Millions of scientists, Web3 engineers, and artists everywhere are receiving livelihood support for their contributions to a myriad of ever-evolving EcoCredit methodologies, dApps, and cultural content built on Regen Ledger and within the surrounding community. Along the way, scientists, land stewards, software developers, cultural creators, and consumers become ever more intimately aware of the animistic life force of their places. They come to recognize how, through their own lived experience, they’re able to feel shifts in the livingness of the world around them and understand its connections with their actions.

Indigenous nations have become the most powerful political actors globally. They steward the largest contiguous blocks of land of any nation, and their political sway has surpassed that of former global powerhouses such as the US, China, Russia, India, and the European Union. This has resulted in a meteoric efflorescence of biodiversity hotspots, reversing the decades-long Holocene Extinction. Indigenous peoples have been able to restore the lifeways of their ancestors in a way that brings their lives deeper meaning, enhances their autonomy and agency in the global theater, and serves as a touchstone of inspiration and wisdom for all peoples of the world.

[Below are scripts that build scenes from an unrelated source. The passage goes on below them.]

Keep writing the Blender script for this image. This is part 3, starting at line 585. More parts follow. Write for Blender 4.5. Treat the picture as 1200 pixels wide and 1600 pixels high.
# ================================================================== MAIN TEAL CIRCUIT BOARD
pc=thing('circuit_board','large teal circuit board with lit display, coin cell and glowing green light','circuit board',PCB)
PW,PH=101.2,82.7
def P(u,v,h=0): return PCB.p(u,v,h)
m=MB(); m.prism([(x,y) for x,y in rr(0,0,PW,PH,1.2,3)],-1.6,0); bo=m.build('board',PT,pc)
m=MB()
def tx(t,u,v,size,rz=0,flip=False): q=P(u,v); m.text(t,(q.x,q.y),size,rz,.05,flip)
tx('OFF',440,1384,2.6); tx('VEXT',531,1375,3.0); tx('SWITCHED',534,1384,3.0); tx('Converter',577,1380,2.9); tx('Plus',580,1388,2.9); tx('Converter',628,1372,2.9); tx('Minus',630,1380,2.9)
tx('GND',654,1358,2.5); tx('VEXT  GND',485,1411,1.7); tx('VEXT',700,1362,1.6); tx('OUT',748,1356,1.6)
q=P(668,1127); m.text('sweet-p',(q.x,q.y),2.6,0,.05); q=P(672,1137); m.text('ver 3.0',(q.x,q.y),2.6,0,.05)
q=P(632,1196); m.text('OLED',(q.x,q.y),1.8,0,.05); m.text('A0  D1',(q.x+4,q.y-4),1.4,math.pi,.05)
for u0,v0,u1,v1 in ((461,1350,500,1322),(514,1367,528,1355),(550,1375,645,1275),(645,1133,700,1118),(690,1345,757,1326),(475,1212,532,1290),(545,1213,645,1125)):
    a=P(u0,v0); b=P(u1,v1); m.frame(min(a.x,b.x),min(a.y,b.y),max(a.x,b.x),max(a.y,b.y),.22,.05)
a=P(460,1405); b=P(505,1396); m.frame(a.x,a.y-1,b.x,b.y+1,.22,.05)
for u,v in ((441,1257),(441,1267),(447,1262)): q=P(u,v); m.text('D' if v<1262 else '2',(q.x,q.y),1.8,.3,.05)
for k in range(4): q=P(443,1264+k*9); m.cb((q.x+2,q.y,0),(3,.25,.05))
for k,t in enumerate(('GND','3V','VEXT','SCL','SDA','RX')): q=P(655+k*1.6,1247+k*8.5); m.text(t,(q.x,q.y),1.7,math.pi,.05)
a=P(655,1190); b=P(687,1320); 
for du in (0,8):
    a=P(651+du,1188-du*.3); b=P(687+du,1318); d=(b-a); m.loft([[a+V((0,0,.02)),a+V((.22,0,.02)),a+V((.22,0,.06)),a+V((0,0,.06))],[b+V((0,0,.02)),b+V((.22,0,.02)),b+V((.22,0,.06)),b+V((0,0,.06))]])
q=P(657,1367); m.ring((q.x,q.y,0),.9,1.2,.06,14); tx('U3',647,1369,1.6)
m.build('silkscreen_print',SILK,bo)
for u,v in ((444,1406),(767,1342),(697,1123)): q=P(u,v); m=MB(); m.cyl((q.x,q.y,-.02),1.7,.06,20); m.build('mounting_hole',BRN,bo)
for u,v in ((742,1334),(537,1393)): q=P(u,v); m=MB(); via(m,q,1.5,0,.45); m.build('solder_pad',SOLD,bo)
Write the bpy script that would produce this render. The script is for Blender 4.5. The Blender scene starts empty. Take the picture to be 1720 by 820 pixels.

The Rights of Nature movement has had sweeping legislative victories across the globe. Whereas formerly multinational corporations were the most powerful individual actors—rivers, glaciers, forests, and other natural entities have taken the helm. Along the way, people have recognized their peership with non-human beings. Humans have re-established treaties and accords with Salmon Nation, Beaver Nation, Panther Nation, Redwood Nation, Coral Nation, and countless other keystone species both legally and culturally. No longer are humans in the lonely position of the only sentient beings on Earth; they’re surrounded by the boundless wellspring of clear-sightedness brought by the more-than-human elders that have been awaiting our remembrance.